Decomposition and nitrogen dynamics in vegetable crop residues with contrasting biochemical composition

Abstract

Abstract Aim To improve nitrogen (N) use efficiency in vegetable-growing systems, the characteristics of N-release from vegetable crop residues needs to be better understood. This study aimed to quantify the decomposition rate and the contribution of decomposition to mineral N supply from residues of commonly grown vegetable crops. Methods The rate of decomposition and N release from nine vegetable residues was quantified in a laboratory incubation with barley straw included for comparison. Dried and ground residue material was incorporated into soil at a rate of 1% w/w and incubated at 90% of field capacity for 118 days at 15°C. CO2 production and soil mineral N concentrations were determined periodically during the incubation. Results Decomposition of the vegetable residues was rapid, with 29–46% of residue-C respired as CO2 in the first week of incubation (vs 10% of barley straw C). The decomposition data fitted an exponential decay model with evidence of fast and slow pools of decomposable-C in all residues.

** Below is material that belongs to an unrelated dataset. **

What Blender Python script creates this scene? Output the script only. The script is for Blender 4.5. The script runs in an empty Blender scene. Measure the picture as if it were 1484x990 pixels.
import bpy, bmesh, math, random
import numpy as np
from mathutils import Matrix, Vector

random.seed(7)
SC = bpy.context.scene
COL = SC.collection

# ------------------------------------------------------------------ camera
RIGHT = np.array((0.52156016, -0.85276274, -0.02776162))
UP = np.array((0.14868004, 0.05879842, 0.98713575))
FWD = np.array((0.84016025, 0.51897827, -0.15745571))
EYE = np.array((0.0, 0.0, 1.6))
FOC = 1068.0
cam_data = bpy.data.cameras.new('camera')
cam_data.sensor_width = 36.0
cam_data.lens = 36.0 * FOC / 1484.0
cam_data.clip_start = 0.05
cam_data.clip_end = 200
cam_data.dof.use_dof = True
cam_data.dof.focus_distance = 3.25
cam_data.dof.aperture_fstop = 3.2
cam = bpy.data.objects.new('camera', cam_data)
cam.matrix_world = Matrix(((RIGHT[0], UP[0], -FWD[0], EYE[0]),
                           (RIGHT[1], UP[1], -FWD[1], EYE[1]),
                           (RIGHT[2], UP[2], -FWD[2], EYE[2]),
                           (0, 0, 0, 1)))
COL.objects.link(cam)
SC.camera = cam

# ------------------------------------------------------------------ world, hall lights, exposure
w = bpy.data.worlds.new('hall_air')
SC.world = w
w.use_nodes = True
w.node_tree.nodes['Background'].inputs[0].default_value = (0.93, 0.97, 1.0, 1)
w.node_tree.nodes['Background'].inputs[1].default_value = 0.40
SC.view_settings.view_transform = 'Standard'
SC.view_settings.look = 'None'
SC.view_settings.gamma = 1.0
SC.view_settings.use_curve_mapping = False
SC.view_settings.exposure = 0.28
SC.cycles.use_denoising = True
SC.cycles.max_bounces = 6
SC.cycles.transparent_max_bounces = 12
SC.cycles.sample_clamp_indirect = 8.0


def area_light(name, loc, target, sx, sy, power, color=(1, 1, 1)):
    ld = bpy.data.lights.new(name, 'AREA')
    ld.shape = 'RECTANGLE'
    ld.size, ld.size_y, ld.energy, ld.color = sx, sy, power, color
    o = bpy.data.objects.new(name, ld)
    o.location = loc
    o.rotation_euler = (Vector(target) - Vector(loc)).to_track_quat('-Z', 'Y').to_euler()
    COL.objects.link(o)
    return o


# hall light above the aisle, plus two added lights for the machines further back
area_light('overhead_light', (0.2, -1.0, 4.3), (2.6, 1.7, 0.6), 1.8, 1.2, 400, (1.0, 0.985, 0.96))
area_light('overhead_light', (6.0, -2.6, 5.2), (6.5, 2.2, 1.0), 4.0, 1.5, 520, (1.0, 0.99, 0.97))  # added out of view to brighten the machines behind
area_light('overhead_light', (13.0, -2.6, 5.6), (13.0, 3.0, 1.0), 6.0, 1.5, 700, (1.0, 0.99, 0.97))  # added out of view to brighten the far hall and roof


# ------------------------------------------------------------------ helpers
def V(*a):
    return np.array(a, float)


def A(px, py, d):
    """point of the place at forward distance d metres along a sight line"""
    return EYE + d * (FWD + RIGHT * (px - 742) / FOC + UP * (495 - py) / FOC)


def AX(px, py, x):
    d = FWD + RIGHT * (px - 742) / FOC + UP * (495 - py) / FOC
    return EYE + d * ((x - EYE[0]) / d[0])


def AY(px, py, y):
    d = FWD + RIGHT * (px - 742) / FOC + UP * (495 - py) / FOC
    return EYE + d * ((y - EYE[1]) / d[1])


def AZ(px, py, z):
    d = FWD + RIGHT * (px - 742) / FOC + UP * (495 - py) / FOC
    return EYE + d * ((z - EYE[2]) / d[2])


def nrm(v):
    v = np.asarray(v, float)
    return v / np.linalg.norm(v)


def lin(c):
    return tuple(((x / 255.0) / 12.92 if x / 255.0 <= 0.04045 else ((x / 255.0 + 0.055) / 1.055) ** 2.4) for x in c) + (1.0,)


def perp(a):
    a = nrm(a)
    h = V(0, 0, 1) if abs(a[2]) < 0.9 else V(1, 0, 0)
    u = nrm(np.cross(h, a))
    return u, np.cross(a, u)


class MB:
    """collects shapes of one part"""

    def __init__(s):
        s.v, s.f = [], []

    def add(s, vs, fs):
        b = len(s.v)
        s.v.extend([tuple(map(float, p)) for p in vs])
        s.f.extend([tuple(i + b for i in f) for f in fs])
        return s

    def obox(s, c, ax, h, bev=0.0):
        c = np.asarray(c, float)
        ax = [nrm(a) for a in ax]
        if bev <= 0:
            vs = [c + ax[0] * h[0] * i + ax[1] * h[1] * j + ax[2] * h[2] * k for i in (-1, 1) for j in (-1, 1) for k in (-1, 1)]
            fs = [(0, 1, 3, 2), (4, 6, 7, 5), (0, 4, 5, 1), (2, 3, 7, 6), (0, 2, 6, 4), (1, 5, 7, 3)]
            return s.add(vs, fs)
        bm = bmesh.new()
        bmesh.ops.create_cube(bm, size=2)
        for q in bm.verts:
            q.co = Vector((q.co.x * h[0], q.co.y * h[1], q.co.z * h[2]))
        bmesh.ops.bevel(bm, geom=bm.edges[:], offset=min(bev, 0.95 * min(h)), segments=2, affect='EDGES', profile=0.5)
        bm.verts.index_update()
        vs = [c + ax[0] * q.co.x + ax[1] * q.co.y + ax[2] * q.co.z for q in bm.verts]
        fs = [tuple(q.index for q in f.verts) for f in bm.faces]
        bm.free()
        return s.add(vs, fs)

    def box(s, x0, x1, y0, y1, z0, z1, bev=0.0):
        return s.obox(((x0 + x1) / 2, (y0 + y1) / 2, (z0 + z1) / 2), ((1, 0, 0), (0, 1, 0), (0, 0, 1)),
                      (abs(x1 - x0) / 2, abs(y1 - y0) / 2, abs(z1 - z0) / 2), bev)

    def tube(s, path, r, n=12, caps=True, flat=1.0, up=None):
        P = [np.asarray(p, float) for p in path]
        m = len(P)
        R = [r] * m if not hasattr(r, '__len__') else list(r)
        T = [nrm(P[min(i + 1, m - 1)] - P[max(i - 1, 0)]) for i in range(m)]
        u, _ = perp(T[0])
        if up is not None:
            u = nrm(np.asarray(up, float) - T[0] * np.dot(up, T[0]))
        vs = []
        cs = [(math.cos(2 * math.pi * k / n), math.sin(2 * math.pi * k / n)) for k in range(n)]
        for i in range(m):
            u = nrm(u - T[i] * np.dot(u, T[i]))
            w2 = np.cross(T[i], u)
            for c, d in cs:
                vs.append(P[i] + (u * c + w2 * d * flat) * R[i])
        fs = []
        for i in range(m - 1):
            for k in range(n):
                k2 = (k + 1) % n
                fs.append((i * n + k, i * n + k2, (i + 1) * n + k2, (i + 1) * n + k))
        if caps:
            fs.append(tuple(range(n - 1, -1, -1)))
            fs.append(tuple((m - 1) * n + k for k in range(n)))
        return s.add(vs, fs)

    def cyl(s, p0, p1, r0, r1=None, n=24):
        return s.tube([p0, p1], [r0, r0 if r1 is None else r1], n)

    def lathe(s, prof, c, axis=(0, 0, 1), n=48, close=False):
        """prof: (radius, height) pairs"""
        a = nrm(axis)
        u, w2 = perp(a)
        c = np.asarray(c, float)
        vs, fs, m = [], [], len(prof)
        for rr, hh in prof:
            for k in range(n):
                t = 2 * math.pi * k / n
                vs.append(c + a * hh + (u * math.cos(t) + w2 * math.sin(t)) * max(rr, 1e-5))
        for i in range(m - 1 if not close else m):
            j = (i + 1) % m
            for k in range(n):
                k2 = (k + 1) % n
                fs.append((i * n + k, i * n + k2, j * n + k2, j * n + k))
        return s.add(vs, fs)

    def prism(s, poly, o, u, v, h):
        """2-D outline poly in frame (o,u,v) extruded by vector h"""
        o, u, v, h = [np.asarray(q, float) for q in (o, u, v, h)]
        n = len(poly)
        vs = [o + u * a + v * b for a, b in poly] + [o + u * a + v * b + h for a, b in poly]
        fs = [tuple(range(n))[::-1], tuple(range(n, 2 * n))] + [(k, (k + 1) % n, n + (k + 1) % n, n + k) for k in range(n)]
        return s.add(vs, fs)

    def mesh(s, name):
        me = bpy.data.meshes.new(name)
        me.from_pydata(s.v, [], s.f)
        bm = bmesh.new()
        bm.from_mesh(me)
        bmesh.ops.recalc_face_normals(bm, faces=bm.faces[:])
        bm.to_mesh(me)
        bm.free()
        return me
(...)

The effect of residue addition to soil ranged from N immobilisation to net N mineralisation over the course of the incubation with the proportion of N released or immobilised linearly related to residue total N. Conclusions With residue total N and residue-soil contact time as input variables, a simple model provided good predictions of N release from vegetable crop residues under controlled conditions in the laboratory. It is important however, that our predicted residue N release rates be validated under field conditions before being used to guide N use decisions.